Part #64023-1A-07 Stl. Fly. - $1079.00 Shipped
Part #63023-1A-07 Alu. Fly. - $ 1219.00 Shipped
That seems about right for pricing... You can find the aluminum setups between $1100 and $1200 usually with the steel ones coming in under $1k occasionally. I usually buy my mine directly from McLeod.
I'll be here to answer your questions, LT4POWR; just email me or PM me whenever you'd like.
-Jeb
I ran the "race twin" setup for a couple of years. It is similar to the street twin, but each of the clutch disks has one side kevlar and the other is organic(factory style). It also uses the Borg and Beck "push" pressure plate with a hydraulic throw out bearing bolted to the tranny. It was a little noisy at idle, but never slipped even with 833rwhp. Ran some easy launching (1.55 60') 9.8's with this setup.
The only thing I ever broke was the clutch itself, as it stripped the organic facings off both clutch disks, and a half shaft on a 1-2 shift. I found out that if I would preload the driveline before launch, I could avoid breakage.

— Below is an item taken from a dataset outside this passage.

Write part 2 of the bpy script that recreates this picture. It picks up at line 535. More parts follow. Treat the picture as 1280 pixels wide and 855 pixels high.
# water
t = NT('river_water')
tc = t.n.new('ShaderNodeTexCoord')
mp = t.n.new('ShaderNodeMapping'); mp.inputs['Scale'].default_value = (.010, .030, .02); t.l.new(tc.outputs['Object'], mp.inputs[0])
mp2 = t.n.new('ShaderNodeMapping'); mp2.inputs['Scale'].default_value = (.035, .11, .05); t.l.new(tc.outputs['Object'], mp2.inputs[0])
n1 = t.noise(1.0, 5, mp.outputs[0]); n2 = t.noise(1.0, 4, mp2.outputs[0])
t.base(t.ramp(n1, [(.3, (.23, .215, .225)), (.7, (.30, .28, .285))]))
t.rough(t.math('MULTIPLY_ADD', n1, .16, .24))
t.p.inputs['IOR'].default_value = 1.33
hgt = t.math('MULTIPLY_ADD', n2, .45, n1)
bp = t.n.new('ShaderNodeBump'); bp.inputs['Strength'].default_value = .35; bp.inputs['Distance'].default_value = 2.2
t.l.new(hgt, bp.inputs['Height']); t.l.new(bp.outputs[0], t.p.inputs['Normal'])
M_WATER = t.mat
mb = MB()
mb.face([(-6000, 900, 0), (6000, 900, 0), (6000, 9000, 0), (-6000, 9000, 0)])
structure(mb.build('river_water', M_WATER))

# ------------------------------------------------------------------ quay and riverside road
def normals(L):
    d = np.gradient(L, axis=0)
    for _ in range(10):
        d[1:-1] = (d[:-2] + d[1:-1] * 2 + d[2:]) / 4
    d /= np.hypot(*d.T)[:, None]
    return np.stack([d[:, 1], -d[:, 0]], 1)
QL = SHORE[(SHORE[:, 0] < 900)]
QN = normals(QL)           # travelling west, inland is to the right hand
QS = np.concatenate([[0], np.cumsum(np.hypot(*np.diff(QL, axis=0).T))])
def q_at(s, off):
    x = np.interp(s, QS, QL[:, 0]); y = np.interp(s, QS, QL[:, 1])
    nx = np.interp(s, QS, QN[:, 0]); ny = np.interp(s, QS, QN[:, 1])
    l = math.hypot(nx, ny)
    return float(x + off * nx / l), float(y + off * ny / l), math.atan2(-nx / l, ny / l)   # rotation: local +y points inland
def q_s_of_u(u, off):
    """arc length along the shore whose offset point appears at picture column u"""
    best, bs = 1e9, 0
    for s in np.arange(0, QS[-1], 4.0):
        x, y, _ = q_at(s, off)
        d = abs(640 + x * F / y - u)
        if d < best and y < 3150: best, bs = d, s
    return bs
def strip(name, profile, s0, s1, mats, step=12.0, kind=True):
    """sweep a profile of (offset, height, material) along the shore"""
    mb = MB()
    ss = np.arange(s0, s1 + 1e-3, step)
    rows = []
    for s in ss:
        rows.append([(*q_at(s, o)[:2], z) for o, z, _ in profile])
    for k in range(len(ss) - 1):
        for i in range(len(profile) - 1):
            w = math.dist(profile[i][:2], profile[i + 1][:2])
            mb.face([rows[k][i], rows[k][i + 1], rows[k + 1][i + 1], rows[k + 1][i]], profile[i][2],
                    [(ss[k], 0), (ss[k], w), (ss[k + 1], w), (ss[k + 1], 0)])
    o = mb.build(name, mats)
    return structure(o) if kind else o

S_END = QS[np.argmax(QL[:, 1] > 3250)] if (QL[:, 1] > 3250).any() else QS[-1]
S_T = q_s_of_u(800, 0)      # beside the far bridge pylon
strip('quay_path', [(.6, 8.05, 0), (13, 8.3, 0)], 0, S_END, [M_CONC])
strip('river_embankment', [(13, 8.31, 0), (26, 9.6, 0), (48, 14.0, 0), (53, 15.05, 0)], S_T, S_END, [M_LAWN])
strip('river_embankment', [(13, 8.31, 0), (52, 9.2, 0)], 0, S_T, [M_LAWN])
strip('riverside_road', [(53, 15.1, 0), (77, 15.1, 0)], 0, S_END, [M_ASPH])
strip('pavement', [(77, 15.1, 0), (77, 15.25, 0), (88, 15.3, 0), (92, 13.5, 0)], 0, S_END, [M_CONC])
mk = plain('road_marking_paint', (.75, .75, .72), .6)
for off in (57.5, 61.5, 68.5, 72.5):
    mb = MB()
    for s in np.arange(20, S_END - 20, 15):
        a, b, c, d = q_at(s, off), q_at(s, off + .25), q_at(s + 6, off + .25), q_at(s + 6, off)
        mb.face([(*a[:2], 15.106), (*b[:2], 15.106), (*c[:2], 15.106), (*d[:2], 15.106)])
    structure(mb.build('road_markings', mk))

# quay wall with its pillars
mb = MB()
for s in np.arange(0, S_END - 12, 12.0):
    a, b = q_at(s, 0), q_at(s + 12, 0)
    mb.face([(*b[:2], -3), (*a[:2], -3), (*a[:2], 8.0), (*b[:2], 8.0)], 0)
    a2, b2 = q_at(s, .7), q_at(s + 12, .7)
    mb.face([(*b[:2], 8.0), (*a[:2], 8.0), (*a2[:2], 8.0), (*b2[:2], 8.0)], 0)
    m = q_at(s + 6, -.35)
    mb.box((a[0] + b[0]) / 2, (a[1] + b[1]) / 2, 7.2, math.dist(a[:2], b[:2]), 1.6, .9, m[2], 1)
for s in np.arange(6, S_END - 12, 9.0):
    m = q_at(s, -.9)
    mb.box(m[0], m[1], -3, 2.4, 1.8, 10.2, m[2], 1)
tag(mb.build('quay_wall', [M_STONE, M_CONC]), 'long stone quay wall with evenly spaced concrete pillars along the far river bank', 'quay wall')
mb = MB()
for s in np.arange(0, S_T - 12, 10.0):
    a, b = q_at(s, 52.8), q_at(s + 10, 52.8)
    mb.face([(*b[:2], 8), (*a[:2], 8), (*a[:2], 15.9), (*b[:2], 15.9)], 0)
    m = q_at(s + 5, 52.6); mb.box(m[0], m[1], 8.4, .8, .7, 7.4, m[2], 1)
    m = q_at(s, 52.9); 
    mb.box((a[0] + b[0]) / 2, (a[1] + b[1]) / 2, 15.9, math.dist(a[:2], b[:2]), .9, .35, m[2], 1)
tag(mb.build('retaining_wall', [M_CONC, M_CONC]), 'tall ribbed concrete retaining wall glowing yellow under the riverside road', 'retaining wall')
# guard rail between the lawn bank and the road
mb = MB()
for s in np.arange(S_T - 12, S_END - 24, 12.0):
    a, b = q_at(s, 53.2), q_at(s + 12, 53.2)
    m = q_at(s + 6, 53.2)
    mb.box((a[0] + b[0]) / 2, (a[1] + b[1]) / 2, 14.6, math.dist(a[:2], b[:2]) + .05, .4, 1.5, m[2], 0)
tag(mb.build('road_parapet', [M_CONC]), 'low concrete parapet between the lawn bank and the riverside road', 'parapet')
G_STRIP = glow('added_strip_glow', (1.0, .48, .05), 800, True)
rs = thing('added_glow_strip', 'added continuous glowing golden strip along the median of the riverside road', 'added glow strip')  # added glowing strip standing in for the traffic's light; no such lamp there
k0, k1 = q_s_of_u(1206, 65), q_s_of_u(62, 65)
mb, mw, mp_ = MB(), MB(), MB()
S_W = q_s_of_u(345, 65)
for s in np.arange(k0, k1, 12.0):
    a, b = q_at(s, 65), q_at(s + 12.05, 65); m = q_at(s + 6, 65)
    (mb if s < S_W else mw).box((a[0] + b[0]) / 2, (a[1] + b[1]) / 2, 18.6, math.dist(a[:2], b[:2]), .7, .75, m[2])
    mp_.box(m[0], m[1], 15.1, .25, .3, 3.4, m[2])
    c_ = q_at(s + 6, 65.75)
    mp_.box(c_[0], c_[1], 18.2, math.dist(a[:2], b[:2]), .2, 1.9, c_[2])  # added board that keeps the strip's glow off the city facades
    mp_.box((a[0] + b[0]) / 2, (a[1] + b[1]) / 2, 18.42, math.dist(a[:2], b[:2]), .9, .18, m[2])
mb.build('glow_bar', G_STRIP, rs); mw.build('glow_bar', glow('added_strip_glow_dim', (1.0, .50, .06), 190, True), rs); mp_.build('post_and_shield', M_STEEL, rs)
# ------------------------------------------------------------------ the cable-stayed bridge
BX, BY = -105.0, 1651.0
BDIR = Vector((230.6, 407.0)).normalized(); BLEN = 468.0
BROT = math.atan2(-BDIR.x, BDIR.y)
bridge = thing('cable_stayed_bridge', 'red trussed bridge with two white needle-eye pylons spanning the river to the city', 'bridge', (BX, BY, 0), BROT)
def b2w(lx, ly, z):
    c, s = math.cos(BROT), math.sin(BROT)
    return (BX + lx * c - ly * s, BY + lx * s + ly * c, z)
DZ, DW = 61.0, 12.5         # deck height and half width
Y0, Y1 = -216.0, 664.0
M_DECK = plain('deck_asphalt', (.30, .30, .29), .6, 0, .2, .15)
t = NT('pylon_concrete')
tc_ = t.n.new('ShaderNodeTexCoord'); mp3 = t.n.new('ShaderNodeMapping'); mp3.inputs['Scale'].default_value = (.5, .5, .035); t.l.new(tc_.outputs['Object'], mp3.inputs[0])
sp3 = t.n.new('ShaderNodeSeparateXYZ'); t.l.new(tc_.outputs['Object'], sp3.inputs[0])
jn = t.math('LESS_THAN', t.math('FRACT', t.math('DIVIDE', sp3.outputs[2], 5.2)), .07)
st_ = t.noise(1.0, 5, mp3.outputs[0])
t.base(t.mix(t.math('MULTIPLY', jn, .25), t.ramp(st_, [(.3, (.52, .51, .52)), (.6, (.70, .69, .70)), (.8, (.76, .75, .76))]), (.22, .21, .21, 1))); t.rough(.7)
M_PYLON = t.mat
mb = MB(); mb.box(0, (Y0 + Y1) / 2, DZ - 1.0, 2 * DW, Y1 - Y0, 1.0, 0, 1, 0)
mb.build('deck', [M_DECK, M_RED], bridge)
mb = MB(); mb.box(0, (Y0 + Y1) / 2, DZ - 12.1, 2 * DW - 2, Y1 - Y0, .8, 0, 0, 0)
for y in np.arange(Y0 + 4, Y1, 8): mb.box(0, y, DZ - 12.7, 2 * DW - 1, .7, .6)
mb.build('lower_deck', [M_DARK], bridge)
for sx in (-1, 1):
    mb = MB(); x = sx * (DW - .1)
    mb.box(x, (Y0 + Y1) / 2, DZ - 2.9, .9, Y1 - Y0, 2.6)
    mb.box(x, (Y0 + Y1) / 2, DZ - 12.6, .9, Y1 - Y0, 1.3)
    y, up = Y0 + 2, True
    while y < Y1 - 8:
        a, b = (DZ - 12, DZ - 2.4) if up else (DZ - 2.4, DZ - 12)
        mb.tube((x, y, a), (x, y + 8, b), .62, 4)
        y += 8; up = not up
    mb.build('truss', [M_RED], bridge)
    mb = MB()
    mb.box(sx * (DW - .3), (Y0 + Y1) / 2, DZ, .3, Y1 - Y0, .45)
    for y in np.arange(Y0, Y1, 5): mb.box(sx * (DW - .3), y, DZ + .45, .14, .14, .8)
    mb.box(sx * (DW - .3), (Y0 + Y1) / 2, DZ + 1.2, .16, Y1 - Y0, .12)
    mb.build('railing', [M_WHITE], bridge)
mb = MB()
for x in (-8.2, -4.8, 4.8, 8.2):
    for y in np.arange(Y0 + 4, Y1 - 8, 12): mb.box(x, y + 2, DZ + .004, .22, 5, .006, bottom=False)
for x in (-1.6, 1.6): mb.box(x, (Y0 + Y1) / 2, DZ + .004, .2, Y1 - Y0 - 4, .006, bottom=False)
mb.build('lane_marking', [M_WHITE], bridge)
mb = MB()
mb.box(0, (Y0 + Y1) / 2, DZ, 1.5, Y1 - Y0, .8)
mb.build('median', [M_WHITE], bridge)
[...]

I found out that if I would preload the driveline before launch, I could avoid breakage.
How'd you go about doing that?
I’m basically looking for a street/strip clutch that will handle around 425-450rwhp....there also might be a small N2O shot or stroker motor in the future. I plan to run drag radials on the street and slicks on the strip. Unless I can develop a better method, I need something that will take high rpm clutch drops at the strip. I think I should probably plan on upgrading the driveline before I try slicks at the track.
Line lock on the front brakes, and take up the slack in the clutch pedal until the car seems like it is almost wanting to move. Then a quick release of the clutch pedal when the light turns green.